On the days that my heart is cold, he warms me. When my faith is fading he speaks wise words, that seem to come out of no where, and he ministers to me in a way that only he can. When someone hurts my feelings, he reminds me that my feelings get hurt easily and then he loves me through it and says all kinds of sweet things that make me forget that my feelings were hurt. 

God is for marriage. God is for daddies and mommies. God is for unity. He is for transformation and healing. He uses my marriage to remind me of that all the time. He uses my marriage to show just how deeply and profoundly he is for all of these things. 

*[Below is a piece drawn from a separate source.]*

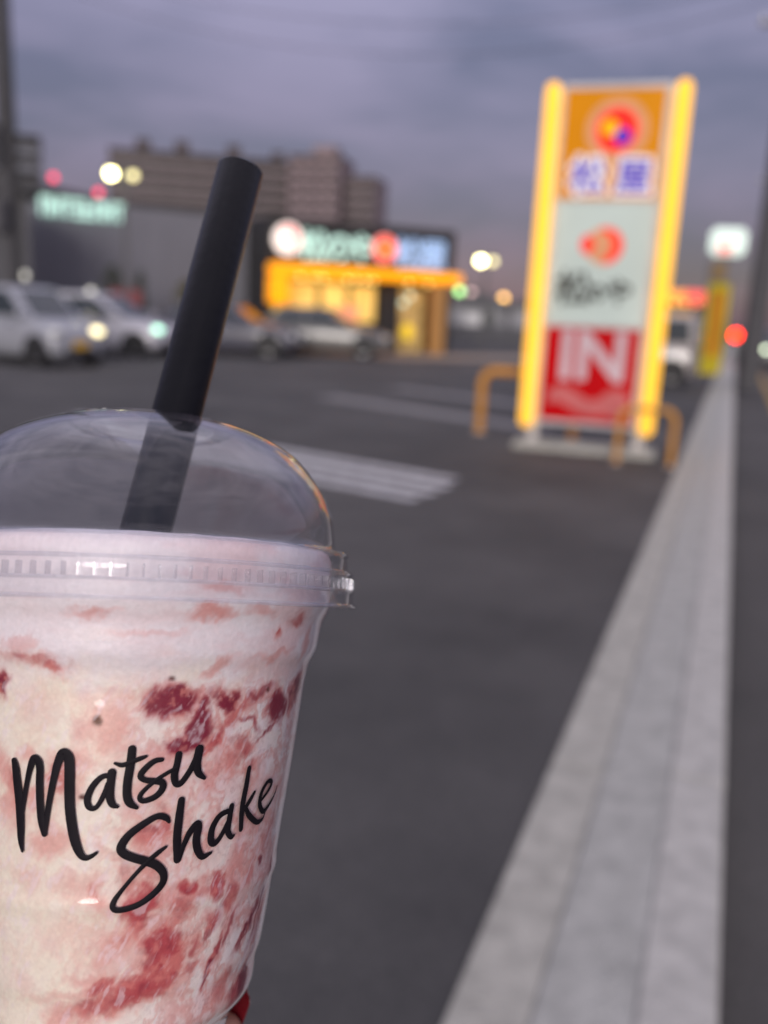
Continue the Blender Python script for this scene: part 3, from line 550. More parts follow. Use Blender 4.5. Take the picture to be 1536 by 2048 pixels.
# ================================================================== THE DRINK
CUPM=Matrix(((0.8124731,-0.5664660,-0.1378539,-0.1243652),(0.5784963,0.7540062,0.3111539,0.1659135),(-0.0723155,-0.3325522,0.9403082,1.4299866),(0,0,0,1)))
def clear_plastic(name,tint,bump,bscale,k=1.0,base=0.045):
    m=bpy.data.materials.new(name); m.use_nodes=True; t=m.node_tree; t.nodes.clear(); L=t.links.new; A=t.nodes.new
    o=A('ShaderNodeOutputMaterial'); mx=A('ShaderNodeMixShader'); tr=A('ShaderNodeBsdfTransparent'); gl=A('ShaderNodeBsdfGlossy'); L(mx.outputs[0],o.inputs[0]); L(tr.outputs[0],mx.inputs[1]); L(gl.outputs[0],mx.inputs[2])
    tr.inputs[0].default_value=(*tint,1); gl.inputs['Roughness'].default_value=0.025; gl.inputs['Color'].default_value=(0.95,0.95,0.97,1)
    g=A('ShaderNodeTexCoord'); n=A('ShaderNodeTexNoise'); n.inputs['Scale'].default_value=bscale; n.inputs['Detail'].default_value=2.5; L(g.outputs['Object'],n.inputs['Vector'])
    b=A('ShaderNodeBump'); b.inputs['Strength'].default_value=bump; b.inputs['Distance'].default_value=0.004; L(n.outputs[0],b.inputs['Height']); L(b.outputs[0],gl.inputs['Normal'])
    lw=A('ShaderNodeLayerWeight'); lw.inputs[0].default_value=0.5
    pw=A('ShaderNodeMath'); pw.operation='POWER'; pw.inputs[1].default_value=3.7; L(lw.outputs['Facing'],pw.inputs[0])
    ml=A('ShaderNodeMath'); ml.operation='MULTIPLY_ADD'; ml.inputs[1].default_value=0.85*k; ml.inputs[2].default_value=base; L(pw.outputs[0],ml.inputs[0]); ml.use_clamp=True
    L(ml.outputs[0],mx.inputs[0]); return m
M_lid=clear_plastic('clear_lid_plastic',(0.988,0.988,0.99),0.16,22,1.0,0.030)
M_cupw=clear_plastic('clear_cup_plastic',(0.995,0.995,0.995),0.10,40,0.55,0.018)
cup=thing('drink_cup','clear plastic cup of strawberry and cream shake with a dome lid, held up in front','cup',group=None)
cup.matrix_world=CUPM
CP=[(0.0055,.0485),(0.0035,.0488),(0.002,.0460),(0.000,.0455),(-.0015,.0453),(-.0026,.0448),(-.0046,.0436),(-.0113,.0425),(-.0125,.0420),(-.0144,.0408),(-.0192,.0399),(-.0351,.03805),(-.0509,.0359),(-.0585,.0350),(-.0600,.0352),(-.0612,.0351),(-.0623,.0344),(-.0697,.03336),(-.0776,.0322),(-.0804,.0312),(-.0859,.0307),(-.0880,.0297),(-.0900,.0277),(-.0921,.0260),(-.097,.0248),(-.112,.0228)]
hs_=np.array([c[0] for c in CP])[::-1]; rs_=np.array([c[1] for c in CP])[::-1]
hh=np.linspace(-.112,.0055,150); rr=np.interp(hh,hs_,rs_); kk=np.array([1,2,3,2,1.])/9
rr=np.convolve(np.pad(rr,2,'edge'),kk,'valid')
def Rof(h): return np.interp(h,hh,rr)
prof=[(float(b),float(a)) for a,b in zip(hh,rr)]+[(float(b)-.0003,float(a)) for a,b in zip(hh[::-1],rr[::-1])]+[(0.0005,-.1117),(0.0005,-.112)]
MB().lathe(prof,160,closed=True).build('cup_wall',M_cupw,cup,smooth=True)

# lid ------------------------------------------------------------------
op=[(.0515,-.0012),(.0512,-.0004),(.0507,.0002),(.0506,.0024),(.0503,.0030),(.0502,.0056),(.0499,.0064),(.0492,.0072),(.0490,.0100),(.0487,.0110),(.0480,.0117),(.0465,.0121),(.0460,.0126),(.0459,.0137),(.0456,.0165),(.0453,.0190),(.0447,.0211),(.0439,.0229),(.0427,.0258),(.0410,.0284),(.0390,.0312),(.0364,.0340),(.0333,.0362),(.0300,.0380),(.0268,.0394),(.0237,.0405),(.0215,.0411),(.0203,.0416),(.0196,.0417),(.0189,.0414),(.0183,.0409),(.0170,.0409),(.0150,.0410)]
P=np.array(op); d=np.gradient(P,axis=0); nrm=np.stack([d[:,1],-d[:,0]],1); nrm/=np.linalg.norm(nrm,axis=1)[:,None]; IN=P-nrm*0.0004*np.where(nrm[:,:1]*P[:,:1]<-1,1,1)
if IN[20,0]>P[20,0]: IN=P+nrm*0.0004
lid=MB().lathe([tuple(map(float,p)) for p in P]+[tuple(map(float,p)) for p in IN[::-1]],192,closed=True).build('lid',M_lid,cup,smooth=True)
rb=MB()
for k in range(108):
    a=2*math.pi*k/108; w=.00026
    c,s=math.cos(a),math.sin(a); e=(-s,c)
    rb.add([(c*(.0503+dr)+e[0]*q,s*(.0503+dr)+e[1]*q,z) for z in (.0031,.0056) for dr,q in ((-.0012,-w),(-.0012,w),(.0004,w*.6),(.0004,-w*.6))],[(0,1,2,3),(4,7,6,5),(0,4,5,1),(1,5,6,2),(2,6,7,3),(3,7,4,0)])
gr=rb.build('grip_ribs',clear_plastic('rib_plastic',(0.90,0.90,0.91),.2,60,.8,.06),lid); gr['kind']='stuff'
M_bead=clear_plastic('bead_plastic',(0.985,0.985,0.99),.05,30,1.0,.16)
for r0,z0 in ((.0488,.0113),(.0500,.0068),(.0505,.0027),(.0514,-.0008)):
    MB().lathe([(r0+.00042*math.cos(a),z0+.00042*math.sin(a)) for a in np.linspace(0,2*math.pi,9)[:-1]],192,closed=True).build('rim_bead',M_bead,lid,smooth=True)
for q in (100,180,260):
    n=8; fv=[];ff=[]
    for i in range(n+1):
        a=R(q-38+76*i/n)
        for j,(t_,dz) in enumerate(((.0150,.0408),(.0110,.0392),(.0075,.0358),(.0060,.0325))):
            a2=R(q)+(a-R(q))*(1-j/3.05); fv.append((t_*math.cos(a2),t_*math.sin(a2),dz))
    for i in range(n):
        for j in range(3): ff.append((i*4+j,(i+1)*4+j,(i+1)*4+j+1,i*4+j+1))
    MB().add(fv,ff).build('straw_flap',M_lid,lid,smooth=True)

# shake ----------------------------------------------------------------
def vnoise(p,seed):
    r_=np.random.default_rng(seed); T=r_.random(4096).astype(np.float32)
    i=np.floor(p).astype(np.int64); f=p-i; f=f*f*(3-2*f)
    def h(a,b,c): return T[((a*73856093)^(b*19349663)^(c*83492791))&4095]
    x,y,z=i.T; u,v,w=f.T
    c00=h(x,y,z)*(1-u)+h(x+1,y,z)*u; c10=h(x,y+1,z)*(1-u)+h(x+1,y+1,z)*u
    c01=h(x,y,z+1)*(1-u)+h(x+1,y,z+1)*u; c11=h(x,y+1,z+1)*(1-u)+h(x+1,y+1,z+1)*u
    return (c00*(1-v)+c10*v)*(1-w)+(c01*(1-v)+c11*v)*w
def fbm(p,seed,oc=4,g=.55):
    s=0;a=1;t=0
    for k in range(oc): s=s+a*vnoise(p*2.0**k+k*17.3,seed+k); t+=a; a*=g
    return s/t
def sstep(a,b,x): t=np.clip((x-a)/(b-a),0,1); return t*t*(3-2*t)
NT=1000
sp=[(0.0003,-.1110),(.0120,-.1112),(.0200,-.1112)]
for h_ in np.linspace(-.1108,.0045,330): sp.append((float(Rof(h_))-.00042 if h_<-.002 else float(min(Rof(h_)-.00042,.0449)),float(h_)))
sp+=[(.0449,.0060),(.0450,.0080),(.0450,.0098),(.0446,.0110),(.0436,.0118),(.0415,.0123),(.0370,.0126),(.0300,.0128),(.0190,.0129),(.0100,.0130),(.0003,.0130)]
sp=np.array(sp); th=np.linspace(-math.pi,math.pi,NT,endpoint=False)
RRm,TH=np.meshgrid(sp[:,0],th,indexing='ij'); HH=np.repeat(sp[:,1][:,None],NT,1)
lump=0.0009*(fbm(np.stack([np.cos(TH).ravel()*4,np.sin(TH).ravel()*4,HH.ravel()*120],1),5,3).reshape(TH.shape)-.5)
RR2=RRm+np.where(HH>.004,lump*.8*sstep(.004,.012,HH),0); HH2=HH+np.where(HH>.006,lump*.9,0)
X=RR2*np.sin(TH); Y=-RR2*np.cos(TH)
V=np.stack([X,Y,HH2],-1).reshape(-1,3).astype(np.float32)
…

It is the same with my word. I send it out, and it always produces fruit. It will accomplish all I want it to, and it will prosper everywhere I send it. You will live in joy and peace. The mountains and hills will burst into song, and the trees of the field will clap their hands! Where once there were thorns, cypress trees will grow. Where nettles grew, myrtles will sprout up. These events will bring great honor to the lord ’s name; they will be an everlasting sign of his power and love.” (Isaiah 55:11-13 NLT)

Saturday, March 22, 2014

Texas Weather: March 21

Today was a day for gathering; a bringing together of some of my favorite people.  

Today was a day for laughing...lots of laughing and a dinner that just so happened to feed 10 unexpected guests. An open front door welcomed friends who are more like family. Children ran through the open doors into the warm sunshine, playing, sweating, giggling, and getting into the kind of loud toys that only grandparents have laying around. 

Today was a day to discuss silly things and important things; to give love and receive it. Today, the sun was shining.